I get to stick around and watch everyone turn against me

bah

I mean, what do you want me to say?

universe?

I don't feel like a man

and, you know, it's all so existential

what is a man? what is a woman? what are you? are you anything?

fuck

I feel better with tits

I like putting on makeup

my body language and temperament seem to suggest a woman

given the choice, I would select "woman"

but I was not given the choice

and I do not have the option

I can have all these surgeries, and spend all the money

[except, whoops, I can't! hahahahahaha! I can't even afford an apartment!]

and I'll be a man that was cut up to look like a woman

and maybe if I'm lucky

if I'm really really lucky

I can pass for a woman, and be able to live the rest of my life as such

except to my parents, and friends, and coworkers, who all know what I really am

and any girl I fall in love with, well shit I'm gonna have to tell her too

so what does all these surgeries buy me?

some estrogen and my penis chopped up into some guys' best imitation of a vagina

and boobs, I guess. The boobs would be real

is it really worth everything?

and so what's behind... well, not taking a door?

what if I keep the original prize?

or however that dumb gameshow worked

I stay a guy

and I'm pretty happy I guess

for the rest of my life

you know, I do ok

I drink a lot, and I hate myself

and maybe I find some girl

I mean, it's not like I've ever been good at meeting girls

I mean, fuck, maybe I'll get back together with G___

why not, right?

pop out a few kids

so they can continue to buy things and keep the economy running after I die

you know, I put so much stock in "I would be happy if I were a woman"

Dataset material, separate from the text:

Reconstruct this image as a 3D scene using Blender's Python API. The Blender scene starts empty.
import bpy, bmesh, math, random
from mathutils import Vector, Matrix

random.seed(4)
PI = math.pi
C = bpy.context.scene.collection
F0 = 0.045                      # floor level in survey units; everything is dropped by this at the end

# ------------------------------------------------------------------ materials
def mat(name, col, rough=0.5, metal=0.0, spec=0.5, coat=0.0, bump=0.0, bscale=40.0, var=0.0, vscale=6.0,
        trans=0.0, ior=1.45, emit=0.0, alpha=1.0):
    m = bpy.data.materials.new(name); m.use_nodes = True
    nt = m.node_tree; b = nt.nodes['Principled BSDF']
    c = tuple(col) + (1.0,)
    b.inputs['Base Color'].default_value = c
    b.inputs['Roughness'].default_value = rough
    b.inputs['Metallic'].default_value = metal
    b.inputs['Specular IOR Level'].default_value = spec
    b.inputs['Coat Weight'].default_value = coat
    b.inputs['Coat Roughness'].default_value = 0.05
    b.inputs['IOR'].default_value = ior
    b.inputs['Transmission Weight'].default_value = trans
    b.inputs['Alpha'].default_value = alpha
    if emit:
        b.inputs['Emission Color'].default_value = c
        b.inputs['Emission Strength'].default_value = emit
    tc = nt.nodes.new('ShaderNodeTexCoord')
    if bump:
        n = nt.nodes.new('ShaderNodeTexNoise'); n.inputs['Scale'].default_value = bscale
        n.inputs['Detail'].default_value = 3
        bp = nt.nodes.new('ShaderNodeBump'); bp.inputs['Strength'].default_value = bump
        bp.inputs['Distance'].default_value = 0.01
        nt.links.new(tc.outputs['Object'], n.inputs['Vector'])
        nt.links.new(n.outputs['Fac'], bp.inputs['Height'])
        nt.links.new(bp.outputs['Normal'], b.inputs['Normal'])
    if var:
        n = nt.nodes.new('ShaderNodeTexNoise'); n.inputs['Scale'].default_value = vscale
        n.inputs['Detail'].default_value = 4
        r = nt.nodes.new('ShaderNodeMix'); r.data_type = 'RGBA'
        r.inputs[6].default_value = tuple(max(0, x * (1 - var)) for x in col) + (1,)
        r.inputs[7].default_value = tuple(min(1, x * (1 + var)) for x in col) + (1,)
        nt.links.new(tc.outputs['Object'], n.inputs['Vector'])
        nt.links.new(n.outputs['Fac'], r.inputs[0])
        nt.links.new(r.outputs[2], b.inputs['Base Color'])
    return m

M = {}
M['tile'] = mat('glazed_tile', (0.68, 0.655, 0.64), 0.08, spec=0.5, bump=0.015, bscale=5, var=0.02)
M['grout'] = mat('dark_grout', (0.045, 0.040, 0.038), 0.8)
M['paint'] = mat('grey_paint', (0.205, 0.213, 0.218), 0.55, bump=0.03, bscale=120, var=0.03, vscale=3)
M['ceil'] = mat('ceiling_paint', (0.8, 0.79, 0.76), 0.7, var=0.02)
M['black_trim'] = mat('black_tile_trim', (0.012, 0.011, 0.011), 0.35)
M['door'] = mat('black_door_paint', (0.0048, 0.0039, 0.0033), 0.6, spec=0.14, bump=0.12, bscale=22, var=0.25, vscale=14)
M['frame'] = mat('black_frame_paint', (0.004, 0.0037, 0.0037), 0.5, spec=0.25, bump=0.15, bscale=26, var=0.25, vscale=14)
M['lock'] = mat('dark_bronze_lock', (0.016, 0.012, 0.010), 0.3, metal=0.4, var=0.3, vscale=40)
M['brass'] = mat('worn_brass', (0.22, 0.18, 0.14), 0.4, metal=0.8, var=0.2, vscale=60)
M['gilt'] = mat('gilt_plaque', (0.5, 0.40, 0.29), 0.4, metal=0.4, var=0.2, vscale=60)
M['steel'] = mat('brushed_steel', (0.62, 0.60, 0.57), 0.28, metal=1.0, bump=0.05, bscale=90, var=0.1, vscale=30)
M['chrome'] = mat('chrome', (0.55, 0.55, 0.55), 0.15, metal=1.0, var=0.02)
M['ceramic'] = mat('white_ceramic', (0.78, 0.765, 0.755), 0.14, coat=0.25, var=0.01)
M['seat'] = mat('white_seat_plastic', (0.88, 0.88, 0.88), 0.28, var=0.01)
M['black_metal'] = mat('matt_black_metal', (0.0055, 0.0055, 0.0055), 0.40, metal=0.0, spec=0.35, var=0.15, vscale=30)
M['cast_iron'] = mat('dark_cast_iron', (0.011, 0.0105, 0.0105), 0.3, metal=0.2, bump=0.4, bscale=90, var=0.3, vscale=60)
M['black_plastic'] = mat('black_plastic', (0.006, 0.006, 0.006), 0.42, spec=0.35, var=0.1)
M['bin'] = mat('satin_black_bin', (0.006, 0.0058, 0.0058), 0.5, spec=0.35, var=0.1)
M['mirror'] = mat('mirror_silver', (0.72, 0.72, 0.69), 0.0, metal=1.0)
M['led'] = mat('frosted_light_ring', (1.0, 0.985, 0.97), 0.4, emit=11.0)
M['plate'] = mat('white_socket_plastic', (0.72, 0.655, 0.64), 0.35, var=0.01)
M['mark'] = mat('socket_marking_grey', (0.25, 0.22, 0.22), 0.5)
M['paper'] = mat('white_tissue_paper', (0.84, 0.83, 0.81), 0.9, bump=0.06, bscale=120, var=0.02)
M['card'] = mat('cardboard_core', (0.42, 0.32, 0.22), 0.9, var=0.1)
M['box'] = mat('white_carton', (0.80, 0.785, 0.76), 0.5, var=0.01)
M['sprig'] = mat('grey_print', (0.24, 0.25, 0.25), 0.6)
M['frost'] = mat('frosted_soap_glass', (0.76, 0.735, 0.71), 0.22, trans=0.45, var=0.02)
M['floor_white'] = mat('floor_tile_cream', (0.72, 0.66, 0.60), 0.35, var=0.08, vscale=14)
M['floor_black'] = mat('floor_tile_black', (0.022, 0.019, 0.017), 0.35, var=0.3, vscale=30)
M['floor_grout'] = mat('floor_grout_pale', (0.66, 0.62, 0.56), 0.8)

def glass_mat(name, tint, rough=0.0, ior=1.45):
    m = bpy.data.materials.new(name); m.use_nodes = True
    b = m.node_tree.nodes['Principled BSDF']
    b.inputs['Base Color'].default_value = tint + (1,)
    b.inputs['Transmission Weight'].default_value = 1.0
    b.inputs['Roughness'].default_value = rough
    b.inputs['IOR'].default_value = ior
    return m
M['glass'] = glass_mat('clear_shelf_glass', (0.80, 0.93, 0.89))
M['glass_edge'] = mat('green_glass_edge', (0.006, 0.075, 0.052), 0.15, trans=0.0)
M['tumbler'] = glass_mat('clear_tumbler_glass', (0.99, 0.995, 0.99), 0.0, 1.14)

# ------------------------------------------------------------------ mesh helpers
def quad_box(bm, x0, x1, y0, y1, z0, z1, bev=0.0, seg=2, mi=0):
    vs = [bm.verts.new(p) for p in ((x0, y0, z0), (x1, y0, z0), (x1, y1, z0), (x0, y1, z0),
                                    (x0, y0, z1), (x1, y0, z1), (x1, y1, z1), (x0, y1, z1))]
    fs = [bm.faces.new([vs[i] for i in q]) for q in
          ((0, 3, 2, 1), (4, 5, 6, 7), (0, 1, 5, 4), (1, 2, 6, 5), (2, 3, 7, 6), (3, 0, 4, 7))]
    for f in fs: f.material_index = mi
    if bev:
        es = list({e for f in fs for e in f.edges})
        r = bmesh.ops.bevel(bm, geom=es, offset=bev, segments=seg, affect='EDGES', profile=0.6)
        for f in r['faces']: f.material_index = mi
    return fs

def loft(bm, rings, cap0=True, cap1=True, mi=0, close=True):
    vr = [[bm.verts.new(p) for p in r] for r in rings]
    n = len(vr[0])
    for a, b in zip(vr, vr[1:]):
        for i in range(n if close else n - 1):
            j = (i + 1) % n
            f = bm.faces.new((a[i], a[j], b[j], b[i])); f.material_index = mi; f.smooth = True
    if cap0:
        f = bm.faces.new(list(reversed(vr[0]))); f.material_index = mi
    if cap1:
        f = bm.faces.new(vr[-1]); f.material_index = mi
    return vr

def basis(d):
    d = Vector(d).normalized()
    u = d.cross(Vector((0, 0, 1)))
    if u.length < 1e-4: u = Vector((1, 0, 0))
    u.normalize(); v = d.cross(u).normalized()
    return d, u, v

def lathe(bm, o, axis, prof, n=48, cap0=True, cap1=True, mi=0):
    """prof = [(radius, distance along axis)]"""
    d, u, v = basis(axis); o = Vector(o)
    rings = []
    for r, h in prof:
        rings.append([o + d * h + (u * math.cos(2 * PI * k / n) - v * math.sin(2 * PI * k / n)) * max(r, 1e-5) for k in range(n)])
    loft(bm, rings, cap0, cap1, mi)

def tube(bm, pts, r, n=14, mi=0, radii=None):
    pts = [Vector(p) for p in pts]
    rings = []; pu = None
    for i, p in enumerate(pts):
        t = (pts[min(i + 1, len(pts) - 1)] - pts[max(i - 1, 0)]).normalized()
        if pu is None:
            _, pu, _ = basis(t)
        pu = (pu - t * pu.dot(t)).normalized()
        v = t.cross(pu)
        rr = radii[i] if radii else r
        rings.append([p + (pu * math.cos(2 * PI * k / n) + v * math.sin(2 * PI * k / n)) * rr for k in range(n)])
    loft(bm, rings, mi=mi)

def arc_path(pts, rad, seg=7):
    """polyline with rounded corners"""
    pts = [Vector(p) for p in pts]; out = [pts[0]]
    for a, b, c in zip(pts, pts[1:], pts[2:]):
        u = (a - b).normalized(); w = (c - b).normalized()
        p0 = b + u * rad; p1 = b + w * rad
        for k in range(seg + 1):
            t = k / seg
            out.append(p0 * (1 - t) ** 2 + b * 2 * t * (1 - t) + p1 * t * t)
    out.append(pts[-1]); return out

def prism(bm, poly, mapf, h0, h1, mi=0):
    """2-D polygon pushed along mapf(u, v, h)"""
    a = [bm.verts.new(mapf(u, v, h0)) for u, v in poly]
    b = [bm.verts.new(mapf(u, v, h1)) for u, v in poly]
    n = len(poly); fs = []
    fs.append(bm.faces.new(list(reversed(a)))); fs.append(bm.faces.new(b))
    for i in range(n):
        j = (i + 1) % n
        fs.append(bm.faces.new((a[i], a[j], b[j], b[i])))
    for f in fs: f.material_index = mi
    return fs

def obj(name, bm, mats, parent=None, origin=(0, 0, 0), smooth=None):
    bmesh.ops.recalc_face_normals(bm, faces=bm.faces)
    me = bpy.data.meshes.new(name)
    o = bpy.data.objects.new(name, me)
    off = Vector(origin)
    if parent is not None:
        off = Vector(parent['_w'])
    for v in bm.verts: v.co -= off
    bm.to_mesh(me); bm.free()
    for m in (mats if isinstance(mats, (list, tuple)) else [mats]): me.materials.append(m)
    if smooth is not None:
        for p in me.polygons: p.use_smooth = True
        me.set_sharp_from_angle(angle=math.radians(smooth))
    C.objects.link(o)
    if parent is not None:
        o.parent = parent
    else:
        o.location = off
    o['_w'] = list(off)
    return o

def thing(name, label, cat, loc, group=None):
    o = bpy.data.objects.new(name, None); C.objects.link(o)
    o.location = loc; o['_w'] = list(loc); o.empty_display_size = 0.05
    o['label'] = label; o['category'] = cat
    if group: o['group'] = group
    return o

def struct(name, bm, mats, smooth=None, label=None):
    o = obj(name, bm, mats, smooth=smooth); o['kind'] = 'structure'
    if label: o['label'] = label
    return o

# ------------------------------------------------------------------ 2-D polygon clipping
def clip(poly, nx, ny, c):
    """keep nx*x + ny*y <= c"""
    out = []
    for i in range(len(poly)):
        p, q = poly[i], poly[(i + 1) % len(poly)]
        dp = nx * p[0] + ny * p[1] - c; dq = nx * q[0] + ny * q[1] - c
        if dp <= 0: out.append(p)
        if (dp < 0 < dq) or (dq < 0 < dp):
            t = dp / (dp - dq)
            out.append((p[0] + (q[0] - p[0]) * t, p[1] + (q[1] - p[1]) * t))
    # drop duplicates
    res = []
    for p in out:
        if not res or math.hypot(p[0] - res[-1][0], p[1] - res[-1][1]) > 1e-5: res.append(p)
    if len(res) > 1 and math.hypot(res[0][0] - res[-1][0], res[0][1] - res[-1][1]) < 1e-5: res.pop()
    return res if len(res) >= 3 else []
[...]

what would really be different?

huh, me?

answer me that, fuckface

I would get boobs, and estrogen, and a penis chopped into a reasonable facsimile of a vagina

and I would have to try and find some girl

[except maybe the girl would find me]

and I'd have to explain to her that I used to be a dude

[and then she'd probably leave me]

and pop out a few kids

so they can buy shit when I'm dead

do you really think we'd be any happier?

yeah, sure, it'd be nice

we'd be more comfortable, and more natural

and finally feel like we had the right body

we wouldn't feel like we were wrong on some fundamental level all the fucking time

but you would still be there

I would still be a "we"

you'd still be waiting behind the boobs

so fuck it, I might as well make everyone else happy

unless I kill myself

that'd piss everyone else off too

but man would it make things easier on me

so much easier

I mean, what am I holding out for, exactly?

what great, bright future am I waiting for?

what is so good that I should stick around and put up with this shit even longer?

because I'm worried that it'll be more of the same

in case you were wondering

I'm worried I'll get there and I'll still be this until forever

here at least there's an end, I can die

whatever comes next, that's forever

forever ever, forever ever

and what if they hold it against me?

whoever sits in judgement, if anyone does

what if my beliefs are wrong, and there really is some being judging all of us and the dumb, shitty choices we make

and suicide fucks shit up for you

do I really want to go through forever with that mark on my record?

just because I couldn't handle this shit for like, fifty more years?